Vanderbilt was enraged by this betrayal by his own trustees. In a famous letter he sent the rival company, he swore to crush the enterprise, rather than waste time in legal action. He successfully lobbied the U.S. government to withhold recognition of Walker's puppet state. Walker was soon defeated by Central American forces and Morgan & Grant came to an end.
Ocean Queen
By that time, the waning of the Gold Rush meant decreased demand for transit to California. The ship was sold to Cornelius Vanderbilt's European Line in 1859, altered and renamed. On 17 May 1859 she commenced her first New York - Southampton - Le Havre voyage. The fifth—and final—crossing from Le Havre to Southampton and New York started on 23 November 1859. In 1861 she was chartered to the United States War Department, for which it sailed until the end of the American Civil War.

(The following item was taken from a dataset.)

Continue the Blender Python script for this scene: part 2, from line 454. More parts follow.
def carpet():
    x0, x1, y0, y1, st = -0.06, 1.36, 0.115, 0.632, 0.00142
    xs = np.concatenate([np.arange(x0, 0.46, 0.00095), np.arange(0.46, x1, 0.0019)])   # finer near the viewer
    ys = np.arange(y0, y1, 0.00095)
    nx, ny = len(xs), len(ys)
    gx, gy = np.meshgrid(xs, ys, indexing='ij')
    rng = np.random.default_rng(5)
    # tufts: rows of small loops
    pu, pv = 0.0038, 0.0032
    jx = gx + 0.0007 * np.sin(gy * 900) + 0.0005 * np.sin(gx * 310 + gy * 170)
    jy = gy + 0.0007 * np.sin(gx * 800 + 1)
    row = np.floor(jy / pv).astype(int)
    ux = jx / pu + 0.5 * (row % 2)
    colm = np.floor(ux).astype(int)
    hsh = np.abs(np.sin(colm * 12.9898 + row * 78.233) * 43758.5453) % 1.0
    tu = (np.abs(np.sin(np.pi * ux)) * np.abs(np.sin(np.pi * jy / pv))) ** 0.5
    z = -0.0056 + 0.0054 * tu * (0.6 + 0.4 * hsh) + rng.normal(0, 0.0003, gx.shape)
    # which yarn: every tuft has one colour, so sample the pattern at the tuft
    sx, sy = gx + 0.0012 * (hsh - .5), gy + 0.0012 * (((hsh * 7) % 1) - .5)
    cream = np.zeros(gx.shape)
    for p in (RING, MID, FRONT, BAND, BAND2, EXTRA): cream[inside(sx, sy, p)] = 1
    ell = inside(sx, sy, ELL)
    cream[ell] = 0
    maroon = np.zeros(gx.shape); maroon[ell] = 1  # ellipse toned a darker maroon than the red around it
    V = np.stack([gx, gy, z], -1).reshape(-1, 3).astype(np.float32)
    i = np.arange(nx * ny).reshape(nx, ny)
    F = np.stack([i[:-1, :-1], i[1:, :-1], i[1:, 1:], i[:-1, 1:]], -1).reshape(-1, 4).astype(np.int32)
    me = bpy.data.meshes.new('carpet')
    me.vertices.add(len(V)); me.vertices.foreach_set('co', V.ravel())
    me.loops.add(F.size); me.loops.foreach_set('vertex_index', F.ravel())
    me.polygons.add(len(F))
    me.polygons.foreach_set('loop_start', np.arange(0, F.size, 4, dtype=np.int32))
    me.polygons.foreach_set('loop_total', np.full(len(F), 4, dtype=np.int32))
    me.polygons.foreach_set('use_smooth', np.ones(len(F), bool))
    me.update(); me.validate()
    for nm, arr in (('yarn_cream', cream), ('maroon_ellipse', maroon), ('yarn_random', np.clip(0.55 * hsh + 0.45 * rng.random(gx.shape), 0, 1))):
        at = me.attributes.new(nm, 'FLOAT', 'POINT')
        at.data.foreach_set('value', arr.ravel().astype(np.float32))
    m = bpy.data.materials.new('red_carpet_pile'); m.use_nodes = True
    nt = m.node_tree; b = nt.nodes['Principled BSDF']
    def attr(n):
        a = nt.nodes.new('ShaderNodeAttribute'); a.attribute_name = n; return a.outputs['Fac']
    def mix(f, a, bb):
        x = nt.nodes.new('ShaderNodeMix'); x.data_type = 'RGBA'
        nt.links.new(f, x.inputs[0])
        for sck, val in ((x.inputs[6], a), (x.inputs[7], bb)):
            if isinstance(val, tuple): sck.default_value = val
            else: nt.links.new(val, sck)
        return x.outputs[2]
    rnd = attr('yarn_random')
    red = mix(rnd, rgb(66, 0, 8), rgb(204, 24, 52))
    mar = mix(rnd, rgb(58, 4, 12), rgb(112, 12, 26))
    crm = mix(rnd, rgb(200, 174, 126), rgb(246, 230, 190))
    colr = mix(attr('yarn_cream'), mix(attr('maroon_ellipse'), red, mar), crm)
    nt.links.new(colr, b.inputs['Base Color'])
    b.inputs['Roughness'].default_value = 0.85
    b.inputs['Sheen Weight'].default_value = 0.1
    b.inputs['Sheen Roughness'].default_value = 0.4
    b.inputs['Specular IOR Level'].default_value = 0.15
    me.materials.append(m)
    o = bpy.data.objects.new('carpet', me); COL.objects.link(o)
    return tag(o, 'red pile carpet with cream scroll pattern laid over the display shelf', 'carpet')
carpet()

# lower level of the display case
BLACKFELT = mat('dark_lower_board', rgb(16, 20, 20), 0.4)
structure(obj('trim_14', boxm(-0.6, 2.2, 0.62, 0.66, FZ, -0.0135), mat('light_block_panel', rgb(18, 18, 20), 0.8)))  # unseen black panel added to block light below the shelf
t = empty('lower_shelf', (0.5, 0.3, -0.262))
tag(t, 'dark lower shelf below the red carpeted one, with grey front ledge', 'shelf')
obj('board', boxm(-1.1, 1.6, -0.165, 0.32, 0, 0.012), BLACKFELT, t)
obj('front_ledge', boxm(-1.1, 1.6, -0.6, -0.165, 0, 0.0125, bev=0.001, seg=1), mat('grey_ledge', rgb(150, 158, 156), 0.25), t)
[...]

After the Civil War, it once again sailed between New York and Panama, carrying passengers destined for California, who then had to take a train across the Isthmus and find passage on the Pacific side. It commenced its first New York - Bremen - Copenhagen voyage under charter to Ruger Brothers & Associates on 7 April 1869. One further voyage was made, leaving from New York to Le Havre, Brouwershaven, Swinemunde, Christiansand, arriving back in New York on 3 March 1870.
Notable Passenger
The only passenger known so far to have achieved some note of fame was William Jay Gaynor, later the Mayor of New York (1910-1913), who eventually died of an assassin's bullet in 1913. He had sailed this ship in his youth, when he was a Roman Catholic teaching Brother, a member of the Brothers of the Christian Schools, better known as the Lasallian Christian Brothers. He was part of a group of seven Brothers sent to staff the newly founded St. Mary's College of California in San Francisco. They set sail from New York on the Ocean Queen on 16 July 1868, landing in Aspinwall, Panama, from which they then proceeded to San Francisco by train and ship.[1]
End of the voyage
The ship was scrapped in 1875 in Wilmington, Delaware.[2]
References
- ↑ Lately, Thomas (1969). The Man who mastered New York. William Morrow and Co., Inc. p. 19.
- ↑ "The Ships List". theshipslist.com. Retrieved 30 November 2012.